作品詳細
鎌倉時代に新しい仏教を唱えた思想家・親鸞(善信)の若き日の愛と行動を描く。三國連太郎、原作・脚本・監督作。構想から15年をかけ、ライフワークとして描きだした渾身の傑作。誰よりもやさしく、誰よりも深く、誰よりも激しく生きた人間・親鸞聖人を描く一大巨編。1987年第40回カンヌ国際映画祭で審査員賞を受賞。
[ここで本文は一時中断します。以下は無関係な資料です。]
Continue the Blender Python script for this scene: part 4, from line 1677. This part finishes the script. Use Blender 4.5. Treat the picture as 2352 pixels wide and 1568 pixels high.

1185年、京では連日の様に平家の残党狩りが行なわれていた。人々の苦しみをなんとかしたいと願った彼は、修業の為に比叡山に入山するが、どうしてもその教えに確修を得られず山をおりてしまった。やがて親鸞(森山潤久)は、旧い仏教を否定する法然に出会い己れの道を確信する。法然の興した浄土宗は、「宗教は万人のものである」という、当時としては斬新なものだった。この新しい念仏の教えは飢饉や重税に喘ぐ民衆の間に広がっていく。だが、二人は流罪となってしまう。親鸞は越後へ流されるが、やがて念仏弾圧の手が伸びてくる。念仏を信仰する親鸞、彼の妻・恵信(大楠道代)、三人の子供たちは、越後から関東に向かう人買いの集めた群れにまじって越後脱出を計った。苦難の末たどりついた関東上野の国は、人買いの阿藤太(ガッツ石松)のふれこみとは裏腹に地獄の様だった。親鸞は懸命に布教活動を始め…。